Throughout 2025, US companies have thus far issued 2,745 WARN notices affecting 216,545 employees. WARN (Worker Adjustment and Retraining Notifications) are required by law whenever companies with more than 100 employees terminate the employment of 50 or more employees within a 30-day period. Federal government layoffs are exempt from the WARN Act.
The mass layoffs, tantamount to an open declaration of war against the working class, have hardly evoked a murmur of protest from the trade union bureaucracies, which have opposed any mass strike action. Instead, labor officials, including in the federal government unions, have carried out impotent court appeals and proposed letter writing and phone campaigns to Democratic Party politicians.
Workers at Amazon conducted a powerful strike at warehouses across the US late last year before it was called off by the Teamsters union without any of the workers’ demands being met. Instead, Amazon logistics workers have been compelled to work under the same oppressive conditions of low pay and benefits and punitive evaluation systems that they endured before the strike started. This will intensify over the coming Christmas holiday season as desperate seasonal workers are brought on board.
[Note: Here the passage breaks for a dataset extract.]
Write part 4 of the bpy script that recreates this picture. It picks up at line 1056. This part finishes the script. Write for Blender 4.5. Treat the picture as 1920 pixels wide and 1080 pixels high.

As the second “No Kings” protests demonstrated over the weekend, there is massive opposition to this state of affairs. It is becoming clear to masses of workers that Trump is only the administrator in charge of the ruling oligarchy’s plans to reduce hundreds of millions of workers to extreme poverty.
Workers must respond to the capitalist class’s declaration of war on them by declaring war on the capitalist class. This requires the formation of rank-and-file committees, independent from the trade union bureaucracy, to fight for the right to secure, good-paying jobs for all workers. The advancements in microtechnologies, automation and Artificial Intelligence must be used to shorten the workweek and increase living standards and used to advance healthcare, scientific research and other social improvements rather than the profit interests of a tiny minority of billionaires. This requires the transformation of the tech industry into a public utility collectively owned and democratically controlled by the working class.